Question

The eccentric angle of point of intersection of the ellipse $$x^2+4y^2=4$$ and the parabola $$x^2+1=y$$ is;
(A) $$0$$
(B) $${\cos }^{-1}(-{\displaystyle \frac{2}{3}})$$
(C) $${\displaystyle \frac{\pi }{2}}$$
(D) $${\displaystyle \frac{5\pi }{4}}$$

Answer 1

Hint: Consider a variable parametric point on the ellipse and substitute the same point on the given parabola as both the curves intersect, to find out the eccentric angle.
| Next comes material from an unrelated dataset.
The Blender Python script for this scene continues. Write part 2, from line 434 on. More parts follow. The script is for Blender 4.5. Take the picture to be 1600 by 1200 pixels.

Complete step-by-step answer:
The given ellipse equation $$x^2+4y^2=4$$, can be rewritten as:
$${\displaystyle \frac{x^2}{4}}+{\displaystyle \frac{y^2}{1}}=1$$
As we know, for any given eccentricity ‘$$\theta$$’, a variable point on ellipse $${\displaystyle \frac{x^2}{a^2}}+{\displaystyle \frac{y^2}{b^2}}=1$$ can be considered as $$(a\cos \theta ,b\sin \theta )$$, now for $${\displaystyle \frac{x^2}{4}}+{\displaystyle \frac{y^2}{1}}=1$$, the variable point on the ellipse will be $$(2\cos \theta ,\sin \theta )$$.
As the ellipse intersects the parabola $$x^2+1=y$$.
The point $$(2\cos \theta ,\sin \theta )$$ thet we considered will also lie on that parabola.
So now substitute the point in $$x^2+1=y$$, which is the given parabola equation.
We have:
$${(2\cos \theta )}^2+1=\sin \theta$$
$$4{\cos }^2\theta +1=\sin \theta$$
Now, applying the trigonometry identity $${\cos }^2\theta =1-{\sin }^2\theta$$, we will have:
$$4(1-{\sin }^2\theta )+1=\sin \theta$$
$$4{\sin }^2\theta +\sin \theta -5=0$$
$$4{\sin }^2\theta +5\sin \theta -4\sin \theta -5=0$$
Factoring the above equation, we will have:
$$(4\sin \theta +5)(\sin \theta -1)=0$$
$$\sin \theta =-{\displaystyle \frac{5}{4}}$$ (or) $$\sin \theta =1$$
So, the eccentricity is $$\theta ={\sin }^{-1}={\displaystyle \frac{\pi }{2}}$$.
As $$\sin \theta =-{\displaystyle \frac{5}{4}}$$ is not possible, as it does not lie within the range of the function.
The range of $$\sin \theta$$ and $$\cos \theta$$ functions is $$[-1,1]$$ only, so keep this in mind while solving trigonometric equations.
So, the eccentricity is $${\displaystyle \frac{\pi }{2}}$$.
Hence, option c is the correct answer.
Note: The range of $$\sin \theta$$ and $$\cos \theta$$ functions is $$[-1,1]$$ only, so keep this in mind while solving trigonometric equations.